-- THE INPUT start --
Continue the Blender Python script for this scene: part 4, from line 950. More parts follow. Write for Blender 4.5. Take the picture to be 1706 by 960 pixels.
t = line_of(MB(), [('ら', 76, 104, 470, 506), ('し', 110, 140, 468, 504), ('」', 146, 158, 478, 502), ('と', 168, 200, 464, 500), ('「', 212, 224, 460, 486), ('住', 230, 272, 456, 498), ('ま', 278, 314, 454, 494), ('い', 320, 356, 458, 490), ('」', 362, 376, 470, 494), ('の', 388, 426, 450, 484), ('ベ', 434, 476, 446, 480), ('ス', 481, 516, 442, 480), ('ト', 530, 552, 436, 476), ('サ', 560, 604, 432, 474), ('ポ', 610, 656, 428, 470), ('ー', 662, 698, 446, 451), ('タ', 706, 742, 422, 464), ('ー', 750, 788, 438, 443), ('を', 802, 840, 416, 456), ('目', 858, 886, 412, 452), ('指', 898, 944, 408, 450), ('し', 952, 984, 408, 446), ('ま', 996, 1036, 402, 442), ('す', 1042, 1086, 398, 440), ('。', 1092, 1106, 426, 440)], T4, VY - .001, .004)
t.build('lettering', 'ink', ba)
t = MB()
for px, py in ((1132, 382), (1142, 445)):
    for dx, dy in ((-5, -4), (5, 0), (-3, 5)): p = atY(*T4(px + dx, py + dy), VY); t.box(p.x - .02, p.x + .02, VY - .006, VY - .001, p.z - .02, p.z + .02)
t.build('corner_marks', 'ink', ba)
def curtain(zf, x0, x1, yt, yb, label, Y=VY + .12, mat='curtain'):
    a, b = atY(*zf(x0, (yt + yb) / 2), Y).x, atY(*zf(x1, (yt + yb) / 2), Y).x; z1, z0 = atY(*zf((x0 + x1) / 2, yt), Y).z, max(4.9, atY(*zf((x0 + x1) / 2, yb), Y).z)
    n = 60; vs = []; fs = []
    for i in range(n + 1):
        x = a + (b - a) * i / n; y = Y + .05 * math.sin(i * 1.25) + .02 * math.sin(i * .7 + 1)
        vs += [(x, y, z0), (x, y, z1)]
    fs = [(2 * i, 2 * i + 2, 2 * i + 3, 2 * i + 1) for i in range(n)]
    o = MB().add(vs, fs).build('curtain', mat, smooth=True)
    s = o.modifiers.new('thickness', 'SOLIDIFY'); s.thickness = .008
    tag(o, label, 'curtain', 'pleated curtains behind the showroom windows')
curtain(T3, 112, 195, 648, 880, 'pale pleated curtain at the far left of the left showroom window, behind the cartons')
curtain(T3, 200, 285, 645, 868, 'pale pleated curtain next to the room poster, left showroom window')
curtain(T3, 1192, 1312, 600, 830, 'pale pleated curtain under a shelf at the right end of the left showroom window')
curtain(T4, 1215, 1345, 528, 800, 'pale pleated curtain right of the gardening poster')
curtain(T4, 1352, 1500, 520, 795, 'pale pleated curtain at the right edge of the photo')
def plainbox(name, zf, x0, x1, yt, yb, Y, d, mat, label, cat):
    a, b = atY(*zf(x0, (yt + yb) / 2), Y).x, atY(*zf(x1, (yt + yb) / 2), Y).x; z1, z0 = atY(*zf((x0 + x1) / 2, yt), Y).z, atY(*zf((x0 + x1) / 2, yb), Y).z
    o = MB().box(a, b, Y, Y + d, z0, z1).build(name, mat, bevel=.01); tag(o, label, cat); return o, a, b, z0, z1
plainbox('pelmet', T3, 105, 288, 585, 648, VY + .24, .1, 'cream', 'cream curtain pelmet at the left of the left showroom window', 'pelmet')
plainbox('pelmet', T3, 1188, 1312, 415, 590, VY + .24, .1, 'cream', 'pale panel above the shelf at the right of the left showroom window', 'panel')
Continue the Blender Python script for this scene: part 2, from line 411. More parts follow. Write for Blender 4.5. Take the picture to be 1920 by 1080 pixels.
-- THE INPUT end --
_TASK REQUIREMENTS_: All of the records must be repeated exactly.

_TASK OUTPUT_:
Continue the Blender Python script for this scene: part 4, from line 950. More parts follow. Write for Blender 4.5. Take the picture to be 1706 by 960 pixels.
t = line_of(MB(), [('ら', 76, 104, 470, 506), ('し', 110, 140, 468, 504), ('」', 146, 158, 478, 502), ('と', 168, 200, 464, 500), ('「', 212, 224, 460, 486), ('住', 230, 272, 456, 498), ('ま', 278, 314, 454, 494), ('い', 320, 356, 458, 490), ('」', 362, 376, 470, 494), ('の', 388, 426, 450, 484), ('ベ', 434, 476, 446, 480), ('ス', 481, 516, 442, 480), ('ト', 530, 552, 436, 476), ('サ', 560, 604, 432, 474), ('ポ', 610, 656, 428, 470), ('ー', 662, 698, 446, 451), ('タ', 706, 742, 422, 464), ('ー', 750, 788, 438, 443), ('を', 802, 840, 416, 456), ('目', 858, 886, 412, 452), ('指', 898, 944, 408, 450), ('し', 952, 984, 408, 446), ('ま', 996, 1036, 402, 442), ('す', 1042, 1086, 398, 440), ('。', 1092, 1106, 426, 440)], T4, VY - .001, .004)
t.build('lettering', 'ink', ba)
t = MB()
for px, py in ((1132, 382), (1142, 445)):
    for dx, dy in ((-5, -4), (5, 0), (-3, 5)): p = atY(*T4(px + dx, py + dy), VY); t.box(p.x - .02, p.x + .02, VY - .006, VY - .001, p.z - .02, p.z + .02)
t.build('corner_marks', 'ink', ba)
def curtain(zf, x0, x1, yt, yb, label, Y=VY + .12, mat='curtain'):
    a, b = atY(*zf(x0, (yt + yb) / 2), Y).x, atY(*zf(x1, (yt + yb) / 2), Y).x; z1, z0 = atY(*zf((x0 + x1) / 2, yt), Y).z, max(4.9, atY(*zf((x0 + x1) / 2, yb), Y).z)
    n = 60; vs = []; fs = []
    for i in range(n + 1):
        x = a + (b - a) * i / n; y = Y + .05 * math.sin(i * 1.25) + .02 * math.sin(i * .7 + 1)
        vs += [(x, y, z0), (x, y, z1)]
    fs = [(2 * i, 2 * i + 2, 2 * i + 3, 2 * i + 1) for i in range(n)]
    o = MB().add(vs, fs).build('curtain', mat, smooth=True)
    s = o.modifiers.new('thickness', 'SOLIDIFY'); s.thickness = .008
    tag(o, label, 'curtain', 'pleated curtains behind the showroom windows')
curtain(T3, 112, 195, 648, 880, 'pale pleated curtain at the far left of the left showroom window, behind the cartons')
curtain(T3, 200, 285, 645, 868, 'pale pleated curtain next to the room poster, left showroom window')
curtain(T3, 1192, 1312, 600, 830, 'pale pleated curtain under a shelf at the right end of the left showroom window')
curtain(T4, 1215, 1345, 528, 800, 'pale pleated curtain right of the gardening poster')
curtain(T4, 1352, 1500, 520, 795, 'pale pleated curtain at the right edge of the photo')
def plainbox(name, zf, x0, x1, yt, yb, Y, d, mat, label, cat):
    a, b = atY(*zf(x0, (yt + yb) / 2), Y).x, atY(*zf(x1, (yt + yb) / 2), Y).x; z1, z0 = atY(*zf((x0 + x1) / 2, yt), Y).z, atY(*zf((x0 + x1) / 2, yb), Y).z
    o = MB().box(a, b, Y, Y + d, z0, z1).build(name, mat, bevel=.01); tag(o, label, cat); return o, a, b, z0, z1
plainbox('pelmet', T3, 105, 288, 585, 648, VY + .24, .1, 'cream', 'cream curtain pelmet at the left of the left showroom window', 'pelmet')
plainbox('pelmet', T3, 1188, 1312, 415, 590, VY + .24, .1, 'cream', 'pale panel above the shelf at the right of the left showroom window', 'panel')
Continue the Blender Python script for this scene: part 2, from line 411. More parts follow. Write for Blender 4.5. Take the picture to be 1920 by 1080 pixels.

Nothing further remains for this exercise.